PROVIDED MATERIAL:
=====

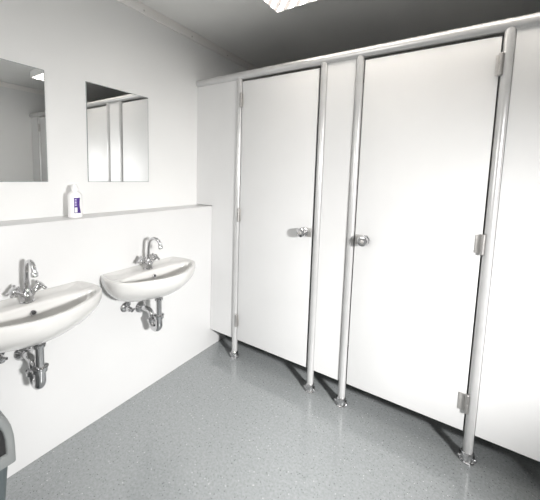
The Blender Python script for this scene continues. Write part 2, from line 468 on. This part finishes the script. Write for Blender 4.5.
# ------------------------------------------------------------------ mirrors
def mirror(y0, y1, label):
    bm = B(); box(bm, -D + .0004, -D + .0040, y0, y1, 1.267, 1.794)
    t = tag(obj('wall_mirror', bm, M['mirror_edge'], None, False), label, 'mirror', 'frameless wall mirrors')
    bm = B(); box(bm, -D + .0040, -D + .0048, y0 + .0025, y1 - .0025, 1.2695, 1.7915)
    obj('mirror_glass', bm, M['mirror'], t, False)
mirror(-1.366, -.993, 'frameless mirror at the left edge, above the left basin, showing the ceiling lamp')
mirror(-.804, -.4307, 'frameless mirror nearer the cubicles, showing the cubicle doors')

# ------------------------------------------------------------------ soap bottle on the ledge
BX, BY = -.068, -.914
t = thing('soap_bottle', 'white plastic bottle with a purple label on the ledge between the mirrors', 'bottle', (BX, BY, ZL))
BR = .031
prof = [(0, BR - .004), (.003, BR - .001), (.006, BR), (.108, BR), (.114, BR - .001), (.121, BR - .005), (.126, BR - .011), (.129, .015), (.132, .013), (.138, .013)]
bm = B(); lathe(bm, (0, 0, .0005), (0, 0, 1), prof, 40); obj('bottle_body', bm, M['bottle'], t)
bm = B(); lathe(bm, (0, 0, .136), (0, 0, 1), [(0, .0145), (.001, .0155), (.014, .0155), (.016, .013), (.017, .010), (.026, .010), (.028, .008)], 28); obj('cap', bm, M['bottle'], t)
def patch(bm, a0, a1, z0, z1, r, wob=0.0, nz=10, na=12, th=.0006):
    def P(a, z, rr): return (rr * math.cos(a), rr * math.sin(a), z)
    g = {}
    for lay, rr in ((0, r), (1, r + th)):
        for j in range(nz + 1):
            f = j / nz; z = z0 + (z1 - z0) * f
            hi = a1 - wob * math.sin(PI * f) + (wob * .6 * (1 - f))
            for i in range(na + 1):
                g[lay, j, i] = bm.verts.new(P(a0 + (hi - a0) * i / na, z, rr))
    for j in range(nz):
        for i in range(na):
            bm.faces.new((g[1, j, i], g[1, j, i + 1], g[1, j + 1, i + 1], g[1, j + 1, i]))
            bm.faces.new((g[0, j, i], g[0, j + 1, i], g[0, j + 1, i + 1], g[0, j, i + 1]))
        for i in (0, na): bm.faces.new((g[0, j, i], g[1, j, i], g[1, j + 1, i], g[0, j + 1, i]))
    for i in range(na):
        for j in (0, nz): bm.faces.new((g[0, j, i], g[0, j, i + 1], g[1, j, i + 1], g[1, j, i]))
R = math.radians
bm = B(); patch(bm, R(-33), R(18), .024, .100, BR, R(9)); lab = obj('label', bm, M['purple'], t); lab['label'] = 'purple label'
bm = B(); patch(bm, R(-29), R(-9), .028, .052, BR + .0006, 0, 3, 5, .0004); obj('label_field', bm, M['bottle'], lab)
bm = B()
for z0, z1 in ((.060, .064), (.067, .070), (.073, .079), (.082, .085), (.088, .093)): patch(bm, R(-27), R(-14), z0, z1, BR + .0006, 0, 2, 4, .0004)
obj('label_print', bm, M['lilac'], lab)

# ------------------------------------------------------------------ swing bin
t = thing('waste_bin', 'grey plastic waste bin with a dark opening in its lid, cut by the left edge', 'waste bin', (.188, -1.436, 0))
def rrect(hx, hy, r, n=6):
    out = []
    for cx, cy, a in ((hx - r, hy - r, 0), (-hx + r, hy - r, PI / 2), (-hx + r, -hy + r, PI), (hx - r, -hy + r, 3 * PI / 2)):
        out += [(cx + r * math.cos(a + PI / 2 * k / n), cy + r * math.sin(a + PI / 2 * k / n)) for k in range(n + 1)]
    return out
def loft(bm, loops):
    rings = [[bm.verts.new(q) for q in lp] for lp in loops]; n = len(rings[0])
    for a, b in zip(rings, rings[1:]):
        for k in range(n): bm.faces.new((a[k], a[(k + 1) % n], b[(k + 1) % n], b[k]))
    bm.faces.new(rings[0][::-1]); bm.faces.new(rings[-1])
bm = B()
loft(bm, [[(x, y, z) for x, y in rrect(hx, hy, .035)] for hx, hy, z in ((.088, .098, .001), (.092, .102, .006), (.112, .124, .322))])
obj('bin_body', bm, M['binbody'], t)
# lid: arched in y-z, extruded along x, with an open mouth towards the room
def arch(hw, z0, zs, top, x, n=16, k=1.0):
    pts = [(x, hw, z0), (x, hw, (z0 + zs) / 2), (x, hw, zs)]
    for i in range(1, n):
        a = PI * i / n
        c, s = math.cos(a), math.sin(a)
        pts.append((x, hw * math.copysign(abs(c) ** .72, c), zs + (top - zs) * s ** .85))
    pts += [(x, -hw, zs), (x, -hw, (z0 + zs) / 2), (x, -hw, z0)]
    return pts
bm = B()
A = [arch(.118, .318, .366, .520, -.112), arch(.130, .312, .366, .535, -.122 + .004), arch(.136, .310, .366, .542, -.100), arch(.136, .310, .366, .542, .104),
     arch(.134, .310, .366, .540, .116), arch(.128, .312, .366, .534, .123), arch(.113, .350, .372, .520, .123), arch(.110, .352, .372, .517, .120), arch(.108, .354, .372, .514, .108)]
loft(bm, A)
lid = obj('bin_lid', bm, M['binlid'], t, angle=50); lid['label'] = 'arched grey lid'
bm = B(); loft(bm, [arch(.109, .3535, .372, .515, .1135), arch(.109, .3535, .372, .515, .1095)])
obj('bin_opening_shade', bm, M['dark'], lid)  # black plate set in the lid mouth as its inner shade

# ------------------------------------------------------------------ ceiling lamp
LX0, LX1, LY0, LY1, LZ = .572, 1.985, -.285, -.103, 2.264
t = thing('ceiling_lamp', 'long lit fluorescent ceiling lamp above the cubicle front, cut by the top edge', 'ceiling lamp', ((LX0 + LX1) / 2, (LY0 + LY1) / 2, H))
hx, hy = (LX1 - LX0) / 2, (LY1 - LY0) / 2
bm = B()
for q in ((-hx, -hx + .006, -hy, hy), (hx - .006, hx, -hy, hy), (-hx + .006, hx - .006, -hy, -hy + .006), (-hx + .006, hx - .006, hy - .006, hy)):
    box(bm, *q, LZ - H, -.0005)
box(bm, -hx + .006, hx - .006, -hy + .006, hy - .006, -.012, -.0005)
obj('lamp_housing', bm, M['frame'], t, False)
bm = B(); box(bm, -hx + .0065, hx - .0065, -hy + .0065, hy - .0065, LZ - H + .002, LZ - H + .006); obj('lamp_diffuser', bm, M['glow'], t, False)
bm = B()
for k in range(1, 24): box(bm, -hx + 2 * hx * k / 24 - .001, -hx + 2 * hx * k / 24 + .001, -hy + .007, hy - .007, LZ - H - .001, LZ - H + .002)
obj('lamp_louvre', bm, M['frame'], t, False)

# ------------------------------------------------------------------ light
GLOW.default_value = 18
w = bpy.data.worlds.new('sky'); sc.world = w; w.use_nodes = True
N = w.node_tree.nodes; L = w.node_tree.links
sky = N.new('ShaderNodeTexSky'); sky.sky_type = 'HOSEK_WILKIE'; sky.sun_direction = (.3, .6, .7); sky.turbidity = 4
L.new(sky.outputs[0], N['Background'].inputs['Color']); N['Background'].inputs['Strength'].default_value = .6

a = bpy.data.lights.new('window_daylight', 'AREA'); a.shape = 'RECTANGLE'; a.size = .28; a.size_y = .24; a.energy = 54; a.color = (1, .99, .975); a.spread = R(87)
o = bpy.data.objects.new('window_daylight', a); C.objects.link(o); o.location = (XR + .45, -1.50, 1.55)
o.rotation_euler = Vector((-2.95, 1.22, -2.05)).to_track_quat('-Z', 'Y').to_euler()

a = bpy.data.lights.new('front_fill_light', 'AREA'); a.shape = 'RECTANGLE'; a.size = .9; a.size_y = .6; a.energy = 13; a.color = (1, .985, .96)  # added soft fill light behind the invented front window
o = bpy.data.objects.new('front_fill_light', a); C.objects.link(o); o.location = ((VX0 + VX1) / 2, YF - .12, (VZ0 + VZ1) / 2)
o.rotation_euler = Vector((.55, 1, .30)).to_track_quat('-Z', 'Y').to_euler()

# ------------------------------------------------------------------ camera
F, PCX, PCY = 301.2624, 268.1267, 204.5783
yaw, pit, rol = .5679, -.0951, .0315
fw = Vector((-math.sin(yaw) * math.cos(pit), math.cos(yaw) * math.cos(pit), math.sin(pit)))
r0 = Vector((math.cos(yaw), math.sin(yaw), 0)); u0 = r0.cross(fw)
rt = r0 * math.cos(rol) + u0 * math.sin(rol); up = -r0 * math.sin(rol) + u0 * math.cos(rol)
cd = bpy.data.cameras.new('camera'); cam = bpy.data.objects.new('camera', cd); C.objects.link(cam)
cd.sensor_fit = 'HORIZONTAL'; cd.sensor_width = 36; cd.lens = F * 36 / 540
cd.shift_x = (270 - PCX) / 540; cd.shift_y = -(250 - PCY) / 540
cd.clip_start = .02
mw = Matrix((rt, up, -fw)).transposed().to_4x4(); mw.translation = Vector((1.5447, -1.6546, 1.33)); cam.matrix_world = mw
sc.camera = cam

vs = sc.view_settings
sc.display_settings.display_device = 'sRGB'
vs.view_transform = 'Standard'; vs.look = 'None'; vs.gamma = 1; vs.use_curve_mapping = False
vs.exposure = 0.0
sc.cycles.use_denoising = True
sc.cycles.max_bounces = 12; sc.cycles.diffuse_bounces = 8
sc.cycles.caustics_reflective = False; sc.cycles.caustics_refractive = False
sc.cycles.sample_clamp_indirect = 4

=====

WHAT IS REQUIRED:
Write out the lines from the start of the material to the line with "mirror(-.804, -.4307, 'frameless", inclusive and exactly. Skip the pictures.

RESPONSE TO THIS TASK:
The Blender Python script for this scene continues. Write part 2, from line 468 on. This part finishes the script. Write for Blender 4.5.
# ------------------------------------------------------------------ mirrors
def mirror(y0, y1, label):
    bm = B(); box(bm, -D + .0004, -D + .0040, y0, y1, 1.267, 1.794)
    t = tag(obj('wall_mirror', bm, M['mirror_edge'], None, False), label, 'mirror', 'frameless wall mirrors')
    bm = B(); box(bm, -D + .0040, -D + .0048, y0 + .0025, y1 - .0025, 1.2695, 1.7915)
    obj('mirror_glass', bm, M['mirror'], t, False)
mirror(-1.366, -.993, 'frameless mirror at the left edge, above the left basin, showing the ceiling lamp')
mirror(-.804, -.4307, 'frameless mirror nearer the cubicles, showing the cubicle doors')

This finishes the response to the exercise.